Поздно вечером пришли разведчики из партизанского отряда — там женщин тоже считали погибшими. Начались расспросы, Екатерина Васильевна и Катя рассказывали о людях, замученных и расстрелянных в фашистских застенках, о тех, кто еще остался в сырых и холодных тюремных камерах в ожидании своей участи, о встрече с разведчицей отряда Олей Нефедьевой, которую считали погибшей.
Всех нас особенно взволновал рассказ о девушке, которая попросила разорвать свой красный платок на четыре части и раздала их женщинам, а последний лоскуток попросила надеть себе на голову, когда ее повели на казнь.
В январе 1944 года мама получила последнее боевое задание. Под видом посещения родственницы она побывала в Яблоницах. Надо было выяснить, действительно ли там гитлеровцы не возводят новых оборонительных сооружений и верно ли, что в ближайшее время они собираются оставить этот населенный пункт.

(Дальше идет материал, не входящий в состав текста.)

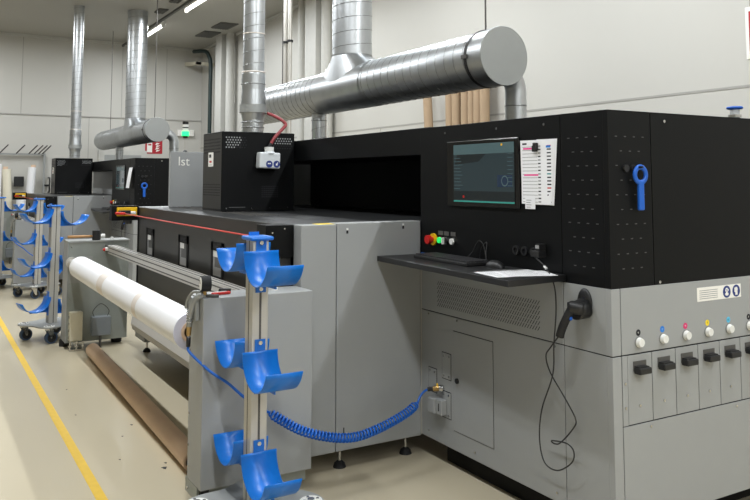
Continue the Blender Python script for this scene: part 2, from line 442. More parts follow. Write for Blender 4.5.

Маме пришлось идти в Яблоницы через соседние села. На это ушло два дня. Но какими долгими они ей тогда показались. Мне в то время было почти четырнадцать лет. Я не только знал о подпольной работе мамы, но и понимал, что она может не вернуться. К счастью, все обошлось благополучно.
Наши
Наши войска вошли в поселок Редкино ранним февральским утром 1944 года. Днем у нас состоялся митинг. Выступали воины-освободители, партизаны и местные жители. Женщины плакали и не скрывали слез — это были слезы радости. Мы, мальчишки, успевали везде. На наших шапках алели красные звездочки, подаренные нам бойцами. После митинга все долго не расходились: беседовали с бойцами и офицерами армии-освободительницы. Этот день действительно был долгожданным. И это был черный день для предателя Николаева. Страшась заслуженной кары, он отравился.
Я рассказал лишь о некоторых эпизодах подпольной работы моей матери Евдокии Ефимовны Михельсон, партизанской связной. В 1945 году она была награждена медалью «За оборону Ленинграда».
После войны мама вновь стала работать в колхозе. По достижении пенсионного возраста она стала получать пенсию. Подпольная работа в тылу врага была включена в ее трудовой стаж.
Сейчас мамы нет в живых, но ее помнят партизаны и разведчики, которые были частыми гостями в нашем доме.